Swiss bank UBS said yesterday it would try to reinforce its capital base by 2.51 billion euros (US$3.51 billion) by placing more than 293 million shares.
The shares will be placed with institutional investors at a price of 13 Swiss francs (US$11.89), raising SF3.8 billion if fully subscribed.
The share issue will “help reinforce confidence in UBS and the place of Swiss finance,” the bank said in a statement.
UBS said it was making the placement now in order to take advantage of market opportunities.
The share placement should allow the bank to raise its ratio of tier 1 core capital to nearly 11.9 percent on a pro forma basis from 10.5 percent as of March 31.
The bank said tier 1 core capital should in any case rise above 11.9 percent because of efforts to reduce risk-weighted assets.
The Swiss government welcomed the UBS share placement and pledged not to sell any shares it is entitled to obtain in UBS before Aug. 4.
Switzerland last year injected SF6 billion, then equivalent to US$5.2 billion, in UBS as part of a massive state aid package to stabilize the bank.

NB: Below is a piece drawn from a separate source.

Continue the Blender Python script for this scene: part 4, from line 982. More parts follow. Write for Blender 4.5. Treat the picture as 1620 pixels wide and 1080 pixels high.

Since June 9, the Swiss government has been able to convert its mandatory convertible notes in UBS into shares.
Despite the pledge not to sell any shares until Aug. 4, the Swiss government said in a statement it could exercise its right to convert the notes into shares at any time and it would make a decision “at the time it wants.”
The bank said it expects to make a loss in the second quarter, the results of which are to be released on Aug. 4, mostly because of loan write downs and restructuring costs already announced.
Operating results should improve from the first quarter, mostly because of improved market conditions for the investment bank and reduced losses and the depreciation of high risk positions taken previously, UBS said.
The leading Swiss bank said there continued to be a net outflow of funds from its wealth and asset-management divisions.